Willberforce has had some difficult decisions to make of late as he tries to keep the station fresh for an audience that is highly tuned to the constantly evolving musical trends of British street culture.
That means he has had to put some young DJs out of a job, in order to make way for some of the even younger raw talent that beats a path to his door. "We are not like any other station in the way we use talent. Our DJs will get to a certain age and it will just be time to let them go," he says. "There are thousands of DJs who think they are better than the ones we've got."
The changes that Willberforce has from today introduced to his schedule give young women a greater prominence with 17-year-old presenter Ayesha holding down a Saturday morning slot after winning a BBC talent contest. Voicing a widely held view among radio station controllers, Willberforce says: "Women in radio is very important for me but finding good female broadcasters is still one of the most difficult things." He says he would like more women presenters but says they will be hired only if they can make the grade. "The truth is we don't get as many females who are as good as men in the industry." He points out that two of his DJs, Letitia and Ras Kwame, have graduated to working on Radio 1.

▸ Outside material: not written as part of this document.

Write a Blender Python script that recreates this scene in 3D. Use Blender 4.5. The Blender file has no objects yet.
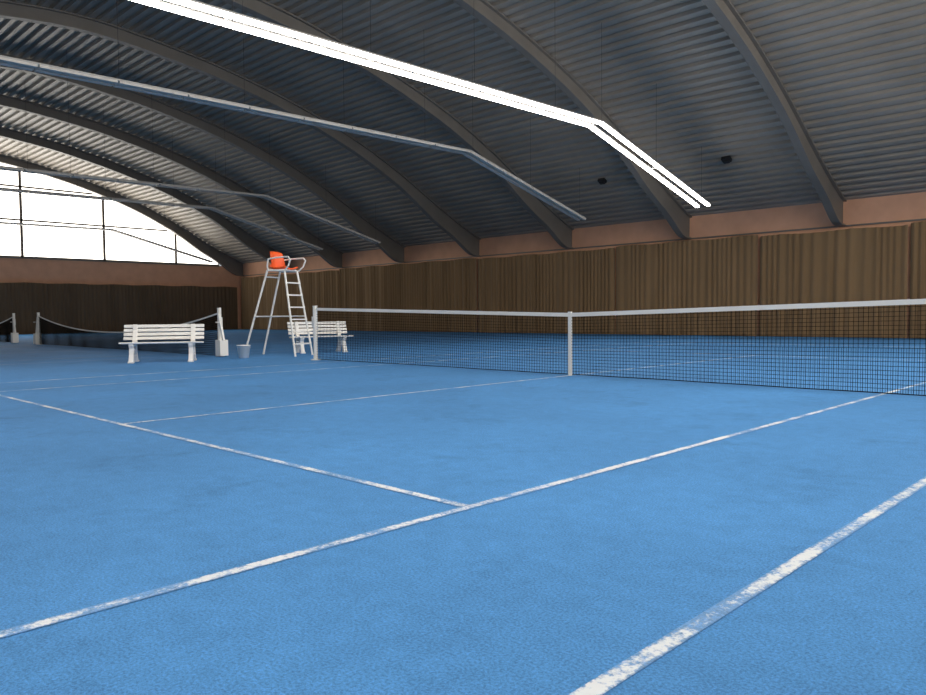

In its short life, 1Xtra has travelled the globe to report on black music culture in Miami, Trinidad, Puerto Rico, Germany, Japan and beyond. Such broadcasts can help to open the minds of young people, some of whose worlds don't extend much beyond the boundaries of their council estate.
"Some of our people who went to Africa were of African origin and the fact that they were working for the BBC and were only 24 meant that the local people regarded us as 'one of them'," says Willberforce. Kenyan-born DJ Edu, who presents 1Xtra's African show, already has a following in Nairobi. It is part of 1Xtra's remit to produce a live broadcast every week, but last year more than 60 were made, capturing the excitement of drum and bass nights in Newquay and hip-hop jams in Ayia Napa.
With the foreign excursions as part of the package, Willberforce is under obligation to ensure that the public is getting its money's worth. He says that he has been very conscious of the need to maximise the return from such events. "Some of the material that has been gathered up will be used for future broadcasts to mark World Aids day and Black History Month," he says. "It's like we have this massive backpack and we are travelling and picking up ornaments as we go. Along the way we are growing in stature and knowledge."